((

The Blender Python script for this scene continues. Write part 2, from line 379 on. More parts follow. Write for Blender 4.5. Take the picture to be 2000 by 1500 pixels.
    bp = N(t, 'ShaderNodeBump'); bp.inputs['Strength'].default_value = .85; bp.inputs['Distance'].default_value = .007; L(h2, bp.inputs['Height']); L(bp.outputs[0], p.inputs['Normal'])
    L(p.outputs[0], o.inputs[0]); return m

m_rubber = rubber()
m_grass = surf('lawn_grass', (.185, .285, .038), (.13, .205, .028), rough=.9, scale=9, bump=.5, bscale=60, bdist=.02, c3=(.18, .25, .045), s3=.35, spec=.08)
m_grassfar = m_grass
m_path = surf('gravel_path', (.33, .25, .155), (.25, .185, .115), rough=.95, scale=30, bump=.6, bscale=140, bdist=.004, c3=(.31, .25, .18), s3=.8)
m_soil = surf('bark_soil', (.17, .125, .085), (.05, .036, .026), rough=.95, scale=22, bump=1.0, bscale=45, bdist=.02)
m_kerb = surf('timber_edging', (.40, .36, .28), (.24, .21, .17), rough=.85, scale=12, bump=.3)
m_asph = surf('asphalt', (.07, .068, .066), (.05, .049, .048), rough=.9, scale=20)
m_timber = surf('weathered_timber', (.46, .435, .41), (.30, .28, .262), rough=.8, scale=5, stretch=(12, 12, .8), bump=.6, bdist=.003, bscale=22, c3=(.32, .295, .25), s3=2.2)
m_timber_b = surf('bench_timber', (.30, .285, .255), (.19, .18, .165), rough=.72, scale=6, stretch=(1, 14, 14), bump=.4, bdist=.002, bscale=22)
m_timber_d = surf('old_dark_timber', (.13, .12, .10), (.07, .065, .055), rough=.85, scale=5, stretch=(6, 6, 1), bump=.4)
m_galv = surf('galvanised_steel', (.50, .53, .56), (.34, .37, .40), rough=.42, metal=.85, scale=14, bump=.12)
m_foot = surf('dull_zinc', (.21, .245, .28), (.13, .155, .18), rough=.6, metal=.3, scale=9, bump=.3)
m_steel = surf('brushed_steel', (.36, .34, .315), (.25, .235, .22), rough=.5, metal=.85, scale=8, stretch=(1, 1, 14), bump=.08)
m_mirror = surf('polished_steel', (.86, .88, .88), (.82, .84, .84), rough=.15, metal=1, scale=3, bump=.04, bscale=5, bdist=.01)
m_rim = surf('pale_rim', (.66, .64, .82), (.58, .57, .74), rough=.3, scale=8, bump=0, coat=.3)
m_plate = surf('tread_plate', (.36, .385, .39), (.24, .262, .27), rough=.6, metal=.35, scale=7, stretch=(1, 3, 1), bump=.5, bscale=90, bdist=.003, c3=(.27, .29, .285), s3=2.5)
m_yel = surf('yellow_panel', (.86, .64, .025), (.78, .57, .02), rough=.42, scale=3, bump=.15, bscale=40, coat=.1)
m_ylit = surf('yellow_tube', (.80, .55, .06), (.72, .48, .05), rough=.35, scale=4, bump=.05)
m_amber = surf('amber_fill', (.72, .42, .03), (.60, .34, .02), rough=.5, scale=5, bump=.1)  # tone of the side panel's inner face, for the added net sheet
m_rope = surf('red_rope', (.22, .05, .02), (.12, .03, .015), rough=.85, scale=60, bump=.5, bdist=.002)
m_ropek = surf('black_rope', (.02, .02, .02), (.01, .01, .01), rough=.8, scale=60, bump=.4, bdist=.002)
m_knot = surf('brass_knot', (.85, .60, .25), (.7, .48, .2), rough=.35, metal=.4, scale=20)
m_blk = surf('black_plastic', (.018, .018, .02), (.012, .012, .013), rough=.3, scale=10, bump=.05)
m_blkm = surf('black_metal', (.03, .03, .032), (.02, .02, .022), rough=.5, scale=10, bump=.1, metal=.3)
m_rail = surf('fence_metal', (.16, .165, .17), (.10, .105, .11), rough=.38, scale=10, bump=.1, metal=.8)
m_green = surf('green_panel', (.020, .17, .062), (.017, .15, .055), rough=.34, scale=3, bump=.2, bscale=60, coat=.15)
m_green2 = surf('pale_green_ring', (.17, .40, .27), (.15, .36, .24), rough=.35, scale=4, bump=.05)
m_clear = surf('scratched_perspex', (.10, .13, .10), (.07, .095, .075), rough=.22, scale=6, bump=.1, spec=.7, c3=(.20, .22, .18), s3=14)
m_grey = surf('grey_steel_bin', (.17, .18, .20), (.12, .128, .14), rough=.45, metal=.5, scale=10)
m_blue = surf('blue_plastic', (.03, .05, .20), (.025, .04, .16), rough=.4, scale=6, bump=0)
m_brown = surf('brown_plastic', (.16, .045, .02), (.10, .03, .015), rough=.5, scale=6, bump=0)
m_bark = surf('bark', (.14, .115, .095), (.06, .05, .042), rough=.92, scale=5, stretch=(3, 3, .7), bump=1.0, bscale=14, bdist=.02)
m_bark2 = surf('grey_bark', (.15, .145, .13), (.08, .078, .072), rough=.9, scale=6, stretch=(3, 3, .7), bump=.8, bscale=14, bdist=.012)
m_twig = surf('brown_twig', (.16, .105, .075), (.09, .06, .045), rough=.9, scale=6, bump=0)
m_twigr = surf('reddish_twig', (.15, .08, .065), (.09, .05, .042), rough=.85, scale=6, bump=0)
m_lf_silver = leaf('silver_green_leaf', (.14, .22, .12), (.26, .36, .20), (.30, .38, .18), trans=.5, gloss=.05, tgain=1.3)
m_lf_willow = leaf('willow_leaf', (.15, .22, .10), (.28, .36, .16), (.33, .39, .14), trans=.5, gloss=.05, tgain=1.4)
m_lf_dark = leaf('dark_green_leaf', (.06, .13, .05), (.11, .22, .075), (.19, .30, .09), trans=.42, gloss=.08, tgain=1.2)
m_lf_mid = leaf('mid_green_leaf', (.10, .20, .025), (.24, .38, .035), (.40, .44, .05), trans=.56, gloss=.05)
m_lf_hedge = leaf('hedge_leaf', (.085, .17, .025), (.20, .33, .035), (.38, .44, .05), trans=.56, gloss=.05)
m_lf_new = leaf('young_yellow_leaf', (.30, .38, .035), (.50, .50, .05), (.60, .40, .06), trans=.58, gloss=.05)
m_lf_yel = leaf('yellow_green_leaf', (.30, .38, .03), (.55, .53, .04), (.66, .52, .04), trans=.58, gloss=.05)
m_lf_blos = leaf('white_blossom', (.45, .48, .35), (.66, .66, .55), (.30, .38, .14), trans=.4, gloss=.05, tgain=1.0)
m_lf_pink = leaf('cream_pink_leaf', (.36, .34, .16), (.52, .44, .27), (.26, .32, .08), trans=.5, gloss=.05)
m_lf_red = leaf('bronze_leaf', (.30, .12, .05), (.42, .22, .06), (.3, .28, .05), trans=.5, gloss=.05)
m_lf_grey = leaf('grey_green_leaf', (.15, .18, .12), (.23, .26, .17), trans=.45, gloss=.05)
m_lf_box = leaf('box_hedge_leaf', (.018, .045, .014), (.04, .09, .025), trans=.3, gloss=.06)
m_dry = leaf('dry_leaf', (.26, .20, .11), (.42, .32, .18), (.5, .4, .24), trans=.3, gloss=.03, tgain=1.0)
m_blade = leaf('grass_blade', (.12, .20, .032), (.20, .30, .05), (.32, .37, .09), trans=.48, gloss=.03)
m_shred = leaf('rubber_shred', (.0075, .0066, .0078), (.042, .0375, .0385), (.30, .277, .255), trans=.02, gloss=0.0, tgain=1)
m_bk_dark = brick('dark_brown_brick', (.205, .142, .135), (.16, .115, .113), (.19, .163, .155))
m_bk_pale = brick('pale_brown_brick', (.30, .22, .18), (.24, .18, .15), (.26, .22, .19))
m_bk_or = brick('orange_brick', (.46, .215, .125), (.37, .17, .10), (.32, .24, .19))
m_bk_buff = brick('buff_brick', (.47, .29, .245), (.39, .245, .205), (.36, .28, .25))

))

> Task directions
From the opening line of the data above, please print each line as written up to and including the line that contains "L(p.outputs[0], o.inputs[0]); return m", and nothing more.

> Output for this exercise
The Blender Python script for this scene continues. Write part 2, from line 379 on. More parts follow. Write for Blender 4.5. Take the picture to be 2000 by 1500 pixels.
    bp = N(t, 'ShaderNodeBump'); bp.inputs['Strength'].default_value = .85; bp.inputs['Distance'].default_value = .007; L(h2, bp.inputs['Height']); L(bp.outputs[0], p.inputs['Normal'])
    L(p.outputs[0], o.inputs[0]); return m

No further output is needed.